Life, Love And Faith

Released

Between spending the ’60s writing countless future standards and guiding the region’s distinct take on soul with his in-studio arrangements, Allen Toussaint would be rightly revered as a primary architect and ambassador of New Orleans R&B even if he’d never put his actual voice on tape. But thank god he did: following the album era’s precedent for elevating once behind-the-scenes songwriters like Isaac Hayes and Carole King to spotlight status, Toussaint cut a brief but potent stretch of headliner albums during an ultra-fruitful ’70s creative period that hit an early stride with Life, Love and Faith, his first for Reprise. The masterpiece here — if you had to stick to one — is “On Your Way Down,” one of the most laidback-sounding yet ultimately incisive takes on the alienating side effects of phony rugged-individualist social climbing and the karma that comes with abusing it. Toussaint’s gentle yet ruminative tone is almost addition-by-subtraction — it makes his chiding cut even deeper than a seething scowl does, and that elegant understatement adds the same power-of-nuance heft to his romantic infatuation (“Electricity”), his search for peace in a rural idyll (“Out of the City (Into Country Life)”), and his ambivalence about the ability of man-with-a-plan institutions to help  struggling people (“Victims of the Darkness”).
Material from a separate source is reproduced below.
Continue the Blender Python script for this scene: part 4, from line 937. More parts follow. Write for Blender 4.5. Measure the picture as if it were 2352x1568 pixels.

And in a decade where his reputation as a mastermind of soul songwriting and arrangement got him in good with everyone from Dr. John to The Band to LaBelle, it’s a special thrill to hear his own voice get to express itself over the same broad-breadth funk and virtuoso piano-driven resonance that he gave so many others.

Nate Patrin

His 1970 album a victim of woeful distribution and promotion, Toussaint wound up on Reprise Records, backed by the Meters for this crisp, far-ranging 1972 album. The end result was the same, but some of Toussaint’s nimblest tunes are here, packing wonderment and many moving parts into catchy tunes that speak their peace and fade out before the 3-minute mark. “She Once Belonged to Me” weds Philly soul elegance to a downhome New Orleans groove. Toussaint drops an anthem like “Victims of the Darkness”  while avoiding the easy platitudes of the era. And “Soul Sister” is an admiration of an Afro’d muse that feels righteous and innocent at once.